Una vez pronunciadas, las palabras son irrevocables y obligan mucho más que cualquier contrato firmado. Si alguna de las partes desea deshacer un trato, se convoca una reunión del comité de arbitraje del club. "A nosotros no nos interesan las piedras ni su precio", dice un árbitro. "Lo único que nos importa es si el comprador ha dicho mazel y brocha". Si pronunció las palabras rituales, el comprador tiene que aceptar la transacción o exponerse a que lo expulsen inmediatamente del club, lo que automáticamente le impediría negociar en cualquier otra bolsa de diamantes.
¡CUIDADO CON LOS FRAUDES!
Desgraciadamente la integridad que caracteriza las ventas al por mayor en el negocio de estas gemas no siempre impera en las ventas al por menor, y sería, por supuesto, una locura comprarle un diamante a cualquiera que no sea un joyero de intachable reputación. Tasar una piedra preciosa no es asunto fácil. Según los traficantes, depende de cuatro factores: número de quilates, color, transparencia y corte, que sólo los joyeros avezados tienen capacidad para juzgar. Lo más prudente es rechazar las "gangas". "Si le ofrecen a usted una piedra a un precio considerablemente más bajo que el de otros diamantes del mismo peso y forma", dice el neoyorquino Harry Winston, uno de los comerciantes del ramo más importante del mundo, "puede estar seguro de que esa gema tiene algún defecto".

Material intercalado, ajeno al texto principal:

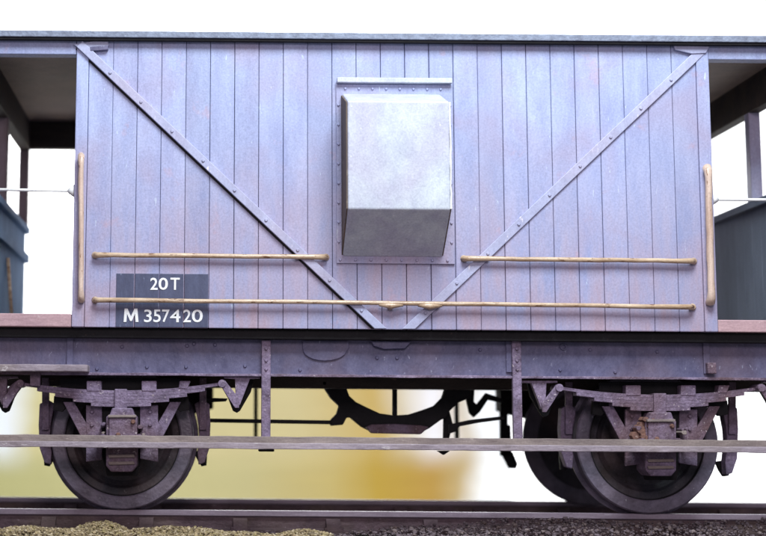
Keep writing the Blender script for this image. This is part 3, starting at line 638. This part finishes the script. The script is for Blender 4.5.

¿Son en realidad los diamantes una buena inversión? Si la intención es conseguir un beneficio rápido, la respuesta es un rotundo "no". Aunque los precios tienden al alza y no es probable que bajen, las joyerías ponen sobreprecios muy altos y pueden pasar años antes de que un joyero acepte comprar un brillante al mismo precio que el cliente pagó por él. A largo plazo, sin embargo, como defensa contra la inflación, un diamante de buena calidad, que pese un quilate o más, es una magnífica y sólida inversión.
Como afirma un economista: "Un brillante es mucho más bonito que una acción de bolsa y no hay que preocuparse por las fluctuaciones del mercado. Con que permanezca en el anillo o con guardarlo en la caja fuerte del banco, el diamante, sin hacer ruido, aumenta de valor día tras día".